### Stated task
Repeat the material in full. Keep every line exactly as it is.
>> begin Information supplied
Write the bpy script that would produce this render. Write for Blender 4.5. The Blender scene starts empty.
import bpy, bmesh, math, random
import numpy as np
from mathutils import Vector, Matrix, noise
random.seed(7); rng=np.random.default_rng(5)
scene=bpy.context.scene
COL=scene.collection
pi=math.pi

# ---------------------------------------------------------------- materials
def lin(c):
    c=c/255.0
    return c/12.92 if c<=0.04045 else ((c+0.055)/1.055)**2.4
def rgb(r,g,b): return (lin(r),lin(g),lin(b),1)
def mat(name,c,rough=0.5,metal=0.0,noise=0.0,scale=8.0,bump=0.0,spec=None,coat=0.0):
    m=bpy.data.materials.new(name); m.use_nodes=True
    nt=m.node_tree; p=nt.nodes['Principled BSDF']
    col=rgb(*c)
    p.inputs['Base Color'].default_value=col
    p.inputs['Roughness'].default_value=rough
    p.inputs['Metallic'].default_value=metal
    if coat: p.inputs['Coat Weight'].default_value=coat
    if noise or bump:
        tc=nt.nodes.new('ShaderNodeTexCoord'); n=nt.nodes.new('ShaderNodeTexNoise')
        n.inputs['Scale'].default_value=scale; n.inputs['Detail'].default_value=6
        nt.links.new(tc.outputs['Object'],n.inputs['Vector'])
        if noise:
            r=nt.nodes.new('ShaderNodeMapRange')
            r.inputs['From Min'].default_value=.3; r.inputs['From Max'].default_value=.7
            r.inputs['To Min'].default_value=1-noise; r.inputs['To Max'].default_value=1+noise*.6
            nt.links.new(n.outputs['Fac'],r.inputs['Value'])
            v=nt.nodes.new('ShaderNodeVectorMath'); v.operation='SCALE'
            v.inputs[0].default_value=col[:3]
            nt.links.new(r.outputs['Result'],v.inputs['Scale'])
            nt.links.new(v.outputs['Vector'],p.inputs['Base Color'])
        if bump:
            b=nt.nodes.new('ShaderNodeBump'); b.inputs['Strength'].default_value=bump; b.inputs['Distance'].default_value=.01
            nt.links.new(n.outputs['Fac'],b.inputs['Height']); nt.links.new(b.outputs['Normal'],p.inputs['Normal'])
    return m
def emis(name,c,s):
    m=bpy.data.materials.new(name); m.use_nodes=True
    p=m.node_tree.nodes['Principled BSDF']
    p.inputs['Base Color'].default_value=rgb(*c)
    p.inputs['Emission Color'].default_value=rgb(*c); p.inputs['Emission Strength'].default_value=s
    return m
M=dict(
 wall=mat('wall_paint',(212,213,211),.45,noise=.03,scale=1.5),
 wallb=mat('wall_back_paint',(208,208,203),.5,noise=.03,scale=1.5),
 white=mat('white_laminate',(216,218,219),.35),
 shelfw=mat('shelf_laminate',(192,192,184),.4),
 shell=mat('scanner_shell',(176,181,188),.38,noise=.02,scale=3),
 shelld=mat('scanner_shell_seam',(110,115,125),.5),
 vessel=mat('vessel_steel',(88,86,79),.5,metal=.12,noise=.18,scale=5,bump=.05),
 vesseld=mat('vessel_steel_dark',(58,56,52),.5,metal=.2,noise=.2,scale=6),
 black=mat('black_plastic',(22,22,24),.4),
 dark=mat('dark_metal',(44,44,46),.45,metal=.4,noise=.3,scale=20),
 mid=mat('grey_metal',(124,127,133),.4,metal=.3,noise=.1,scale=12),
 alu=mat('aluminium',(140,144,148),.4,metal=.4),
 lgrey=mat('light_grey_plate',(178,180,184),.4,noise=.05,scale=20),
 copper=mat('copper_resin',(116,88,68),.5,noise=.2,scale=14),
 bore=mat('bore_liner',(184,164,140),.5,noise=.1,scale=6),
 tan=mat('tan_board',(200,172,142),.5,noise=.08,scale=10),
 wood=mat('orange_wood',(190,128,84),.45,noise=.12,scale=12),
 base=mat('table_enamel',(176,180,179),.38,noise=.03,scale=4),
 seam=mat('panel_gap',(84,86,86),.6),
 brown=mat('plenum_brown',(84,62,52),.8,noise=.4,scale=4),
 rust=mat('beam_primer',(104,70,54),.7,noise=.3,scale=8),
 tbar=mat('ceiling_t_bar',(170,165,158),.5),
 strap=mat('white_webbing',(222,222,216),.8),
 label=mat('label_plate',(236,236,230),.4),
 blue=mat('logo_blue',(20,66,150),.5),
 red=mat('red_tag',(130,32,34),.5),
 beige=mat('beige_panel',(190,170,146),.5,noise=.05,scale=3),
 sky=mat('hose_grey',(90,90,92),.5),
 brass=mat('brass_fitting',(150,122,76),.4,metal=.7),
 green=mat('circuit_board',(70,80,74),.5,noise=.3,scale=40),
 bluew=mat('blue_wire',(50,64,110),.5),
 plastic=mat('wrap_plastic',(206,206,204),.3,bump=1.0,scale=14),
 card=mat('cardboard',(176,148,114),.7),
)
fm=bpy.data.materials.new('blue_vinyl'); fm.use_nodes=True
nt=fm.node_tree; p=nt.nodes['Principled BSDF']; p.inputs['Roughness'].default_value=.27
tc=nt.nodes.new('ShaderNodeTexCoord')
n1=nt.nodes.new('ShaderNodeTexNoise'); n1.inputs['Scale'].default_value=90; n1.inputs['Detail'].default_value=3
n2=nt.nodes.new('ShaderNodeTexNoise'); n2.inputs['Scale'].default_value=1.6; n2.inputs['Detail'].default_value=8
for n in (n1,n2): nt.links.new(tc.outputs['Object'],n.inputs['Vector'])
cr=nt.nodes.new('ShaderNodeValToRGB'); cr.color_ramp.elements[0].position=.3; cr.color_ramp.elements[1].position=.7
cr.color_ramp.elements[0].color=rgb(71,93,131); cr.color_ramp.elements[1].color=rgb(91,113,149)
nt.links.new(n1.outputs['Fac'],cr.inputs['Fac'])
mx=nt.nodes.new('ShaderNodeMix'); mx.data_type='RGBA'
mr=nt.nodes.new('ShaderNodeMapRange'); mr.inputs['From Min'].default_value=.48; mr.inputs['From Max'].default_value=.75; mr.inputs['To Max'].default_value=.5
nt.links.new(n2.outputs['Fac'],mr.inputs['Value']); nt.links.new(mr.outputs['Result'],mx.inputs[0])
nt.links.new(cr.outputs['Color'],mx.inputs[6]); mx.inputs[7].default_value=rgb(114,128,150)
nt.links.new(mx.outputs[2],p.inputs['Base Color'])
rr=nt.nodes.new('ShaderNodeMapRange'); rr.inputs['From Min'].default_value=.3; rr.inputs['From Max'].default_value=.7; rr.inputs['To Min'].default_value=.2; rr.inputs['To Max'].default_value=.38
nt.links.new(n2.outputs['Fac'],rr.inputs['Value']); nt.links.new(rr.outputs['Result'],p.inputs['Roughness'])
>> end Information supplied
### Solution for this task
Write the bpy script that would produce this render. Write for Blender 4.5. The Blender scene starts empty.
import bpy, bmesh, math, random
import numpy as np
from mathutils import Vector, Matrix, noise
random.seed(7); rng=np.random.default_rng(5)
scene=bpy.context.scene
COL=scene.collection
pi=math.pi

# ---------------------------------------------------------------- materials
def lin(c):
    c=c/255.0
    return c/12.92 if c<=0.04045 else ((c+0.055)/1.055)**2.4
def rgb(r,g,b): return (lin(r),lin(g),lin(b),1)
def mat(name,c,rough=0.5,metal=0.0,noise=0.0,scale=8.0,bump=0.0,spec=None,coat=0.0):
    m=bpy.data.materials.new(name); m.use_nodes=True
    nt=m.node_tree; p=nt.nodes['Principled BSDF']
    col=rgb(*c)
    p.inputs['Base Color'].default_value=col
    p.inputs['Roughness'].default_value=rough
    p.inputs['Metallic'].default_value=metal
    if coat: p.inputs['Coat Weight'].default_value=coat
    if noise or bump:
        tc=nt.nodes.new('ShaderNodeTexCoord'); n=nt.nodes.new('ShaderNodeTexNoise')
        n.inputs['Scale'].default_value=scale; n.inputs['Detail'].default_value=6
        nt.links.new(tc.outputs['Object'],n.inputs['Vector'])
        if noise:
            r=nt.nodes.new('ShaderNodeMapRange')
            r.inputs['From Min'].default_value=.3; r.inputs['From Max'].default_value=.7
            r.inputs['To Min'].default_value=1-noise; r.inputs['To Max'].default_value=1+noise*.6
            nt.links.new(n.outputs['Fac'],r.inputs['Value'])
            v=nt.nodes.new('ShaderNodeVectorMath'); v.operation='SCALE'
            v.inputs[0].default_value=col[:3]
            nt.links.new(r.outputs['Result'],v.inputs['Scale'])
            nt.links.new(v.outputs['Vector'],p.inputs['Base Color'])
        if bump:
            b=nt.nodes.new('ShaderNodeBump'); b.inputs['Strength'].default_value=bump; b.inputs['Distance'].default_value=.01
            nt.links.new(n.outputs['Fac'],b.inputs['Height']); nt.links.new(b.outputs['Normal'],p.inputs['Normal'])
    return m
def emis(name,c,s):
    m=bpy.data.materials.new(name); m.use_nodes=True
    p=m.node_tree.nodes['Principled BSDF']
    p.inputs['Base Color'].default_value=rgb(*c)
    p.inputs['Emission Color'].default_value=rgb(*c); p.inputs['Emission Strength'].default_value=s
    return m
M=dict(
 wall=mat('wall_paint',(212,213,211),.45,noise=.03,scale=1.5),
 wallb=mat('wall_back_paint',(208,208,203),.5,noise=.03,scale=1.5),
 white=mat('white_laminate',(216,218,219),.35),
 shelfw=mat('shelf_laminate',(192,192,184),.4),
 shell=mat('scanner_shell',(176,181,188),.38,noise=.02,scale=3),
 shelld=mat('scanner_shell_seam',(110,115,125),.5),
 vessel=mat('vessel_steel',(88,86,79),.5,metal=.12,noise=.18,scale=5,bump=.05),
 vesseld=mat('vessel_steel_dark',(58,56,52),.5,metal=.2,noise=.2,scale=6),
 black=mat('black_plastic',(22,22,24),.4),
 dark=mat('dark_metal',(44,44,46),.45,metal=.4,noise=.3,scale=20),
 mid=mat('grey_metal',(124,127,133),.4,metal=.3,noise=.1,scale=12),
 alu=mat('aluminium',(140,144,148),.4,metal=.4),
 lgrey=mat('light_grey_plate',(178,180,184),.4,noise=.05,scale=20),
 copper=mat('copper_resin',(116,88,68),.5,noise=.2,scale=14),
 bore=mat('bore_liner',(184,164,140),.5,noise=.1,scale=6),
 tan=mat('tan_board',(200,172,142),.5,noise=.08,scale=10),
 wood=mat('orange_wood',(190,128,84),.45,noise=.12,scale=12),
 base=mat('table_enamel',(176,180,179),.38,noise=.03,scale=4),
 seam=mat('panel_gap',(84,86,86),.6),
 brown=mat('plenum_brown',(84,62,52),.8,noise=.4,scale=4),
 rust=mat('beam_primer',(104,70,54),.7,noise=.3,scale=8),
 tbar=mat('ceiling_t_bar',(170,165,158),.5),
 strap=mat('white_webbing',(222,222,216),.8),
 label=mat('label_plate',(236,236,230),.4),
 blue=mat('logo_blue',(20,66,150),.5),
 red=mat('red_tag',(130,32,34),.5),
 beige=mat('beige_panel',(190,170,146),.5,noise=.05,scale=3),
 sky=mat('hose_grey',(90,90,92),.5),
 brass=mat('brass_fitting',(150,122,76),.4,metal=.7),
 green=mat('circuit_board',(70,80,74),.5,noise=.3,scale=40),
 bluew=mat('blue_wire',(50,64,110),.5),
 plastic=mat('wrap_plastic',(206,206,204),.3,bump=1.0,scale=14),
 card=mat('cardboard',(176,148,114),.7),
)
fm=bpy.data.materials.new('blue_vinyl'); fm.use_nodes=True
nt=fm.node_tree; p=nt.nodes['Principled BSDF']; p.inputs['Roughness'].default_value=.27
tc=nt.nodes.new('ShaderNodeTexCoord')
n1=nt.nodes.new('ShaderNodeTexNoise'); n1.inputs['Scale'].default_value=90; n1.inputs['Detail'].default_value=3
n2=nt.nodes.new('ShaderNodeTexNoise'); n2.inputs['Scale'].default_value=1.6; n2.inputs['Detail'].default_value=8
for n in (n1,n2): nt.links.new(tc.outputs['Object'],n.inputs['Vector'])
cr=nt.nodes.new('ShaderNodeValToRGB'); cr.color_ramp.elements[0].position=.3; cr.color_ramp.elements[1].position=.7
cr.color_ramp.elements[0].color=rgb(71,93,131); cr.color_ramp.elements[1].color=rgb(91,113,149)
nt.links.new(n1.outputs['Fac'],cr.inputs['Fac'])
mx=nt.nodes.new('ShaderNodeMix'); mx.data_type='RGBA'
mr=nt.nodes.new('ShaderNodeMapRange'); mr.inputs['From Min'].default_value=.48; mr.inputs['From Max'].default_value=.75; mr.inputs['To Max'].default_value=.5
nt.links.new(n2.outputs['Fac'],mr.inputs['Value']); nt.links.new(mr.outputs['Result'],mx.inputs[0])
nt.links.new(cr.outputs['Color'],mx.inputs[6]); mx.inputs[7].default_value=rgb(114,128,150)
nt.links.new(mx.outputs[2],p.inputs['Base Color'])
rr=nt.nodes.new('ShaderNodeMapRange'); rr.inputs['From Min'].default_value=.3; rr.inputs['From Max'].default_value=.7; rr.inputs['To Min'].default_value=.2; rr.inputs['To Max'].default_value=.38
nt.links.new(n2.outputs['Fac'],rr.inputs['Value']); nt.links.new(rr.outputs['Result'],p.inputs['Roughness'])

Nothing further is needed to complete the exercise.